▶ PROBLEM TO WORK ON
Copy every line with the string "scene" in it.
START DATA
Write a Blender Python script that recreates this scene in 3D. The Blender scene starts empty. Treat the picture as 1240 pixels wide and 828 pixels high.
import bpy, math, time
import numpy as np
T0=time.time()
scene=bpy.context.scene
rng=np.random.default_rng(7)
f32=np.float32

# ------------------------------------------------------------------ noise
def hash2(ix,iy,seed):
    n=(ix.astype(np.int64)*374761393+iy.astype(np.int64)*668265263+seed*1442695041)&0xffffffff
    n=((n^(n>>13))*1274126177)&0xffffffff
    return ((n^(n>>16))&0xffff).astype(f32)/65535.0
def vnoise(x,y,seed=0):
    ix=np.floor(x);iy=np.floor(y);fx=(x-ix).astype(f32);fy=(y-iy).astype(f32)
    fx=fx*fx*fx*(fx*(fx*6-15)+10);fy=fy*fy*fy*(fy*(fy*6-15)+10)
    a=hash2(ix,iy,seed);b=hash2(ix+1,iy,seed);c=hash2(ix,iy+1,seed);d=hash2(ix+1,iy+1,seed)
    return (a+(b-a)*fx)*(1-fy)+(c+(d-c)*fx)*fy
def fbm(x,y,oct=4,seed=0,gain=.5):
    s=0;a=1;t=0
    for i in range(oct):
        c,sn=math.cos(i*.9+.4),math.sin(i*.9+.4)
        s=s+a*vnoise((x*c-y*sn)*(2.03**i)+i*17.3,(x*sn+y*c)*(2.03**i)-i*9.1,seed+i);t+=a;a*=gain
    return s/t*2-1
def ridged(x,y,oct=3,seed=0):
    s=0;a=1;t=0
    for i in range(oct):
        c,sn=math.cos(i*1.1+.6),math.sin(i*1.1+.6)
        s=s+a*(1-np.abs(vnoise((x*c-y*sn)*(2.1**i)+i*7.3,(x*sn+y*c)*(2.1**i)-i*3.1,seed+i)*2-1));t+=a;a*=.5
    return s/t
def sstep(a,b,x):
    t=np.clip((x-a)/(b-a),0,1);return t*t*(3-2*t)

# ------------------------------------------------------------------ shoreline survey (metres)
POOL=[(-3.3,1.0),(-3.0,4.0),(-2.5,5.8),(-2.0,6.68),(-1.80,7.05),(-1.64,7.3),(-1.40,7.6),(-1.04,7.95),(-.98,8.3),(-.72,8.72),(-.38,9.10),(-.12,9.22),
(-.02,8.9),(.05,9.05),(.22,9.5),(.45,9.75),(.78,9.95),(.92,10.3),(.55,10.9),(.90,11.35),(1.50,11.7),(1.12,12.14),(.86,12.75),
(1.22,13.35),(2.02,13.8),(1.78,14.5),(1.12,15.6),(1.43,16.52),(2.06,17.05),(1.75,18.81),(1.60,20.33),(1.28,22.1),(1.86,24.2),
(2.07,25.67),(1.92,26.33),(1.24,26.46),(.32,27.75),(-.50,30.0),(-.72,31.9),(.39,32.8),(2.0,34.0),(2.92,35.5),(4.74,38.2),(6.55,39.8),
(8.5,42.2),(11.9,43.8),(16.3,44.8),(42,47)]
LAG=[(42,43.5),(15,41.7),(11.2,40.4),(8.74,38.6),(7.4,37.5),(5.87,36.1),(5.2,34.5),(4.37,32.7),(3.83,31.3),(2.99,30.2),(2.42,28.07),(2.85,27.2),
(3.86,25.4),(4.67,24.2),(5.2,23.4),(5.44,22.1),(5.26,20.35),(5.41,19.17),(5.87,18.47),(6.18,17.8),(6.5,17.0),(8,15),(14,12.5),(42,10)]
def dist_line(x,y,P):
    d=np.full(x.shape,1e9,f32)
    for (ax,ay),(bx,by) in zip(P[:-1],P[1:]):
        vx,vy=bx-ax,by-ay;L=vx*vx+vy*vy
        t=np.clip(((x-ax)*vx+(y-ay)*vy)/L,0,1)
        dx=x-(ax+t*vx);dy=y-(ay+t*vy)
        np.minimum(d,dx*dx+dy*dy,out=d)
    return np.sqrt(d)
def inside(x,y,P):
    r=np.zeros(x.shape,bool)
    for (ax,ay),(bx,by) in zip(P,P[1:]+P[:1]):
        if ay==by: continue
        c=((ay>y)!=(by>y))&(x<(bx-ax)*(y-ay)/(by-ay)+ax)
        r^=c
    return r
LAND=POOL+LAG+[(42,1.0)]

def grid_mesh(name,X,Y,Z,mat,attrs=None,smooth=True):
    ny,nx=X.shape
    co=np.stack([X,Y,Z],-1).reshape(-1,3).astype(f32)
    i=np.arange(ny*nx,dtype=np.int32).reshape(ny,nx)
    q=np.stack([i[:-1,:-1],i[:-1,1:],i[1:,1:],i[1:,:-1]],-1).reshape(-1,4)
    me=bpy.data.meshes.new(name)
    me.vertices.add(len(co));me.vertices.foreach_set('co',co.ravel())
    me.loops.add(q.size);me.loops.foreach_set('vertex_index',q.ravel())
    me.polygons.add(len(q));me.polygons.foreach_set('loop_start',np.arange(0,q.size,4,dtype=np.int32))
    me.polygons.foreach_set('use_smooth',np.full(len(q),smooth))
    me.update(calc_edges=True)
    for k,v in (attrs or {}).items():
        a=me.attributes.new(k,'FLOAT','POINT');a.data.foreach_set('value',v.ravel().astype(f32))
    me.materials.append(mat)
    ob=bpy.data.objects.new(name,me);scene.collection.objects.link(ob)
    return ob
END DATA
▶ SOLUTION TO THIS TASK
Write a Blender Python script that recreates this scene in 3D. The Blender scene starts empty. Treat the picture as 1240 pixels wide and 828 pixels high.
scene=bpy.context.scene
    ob=bpy.data.objects.new(name,me);scene.collection.objects.link(ob)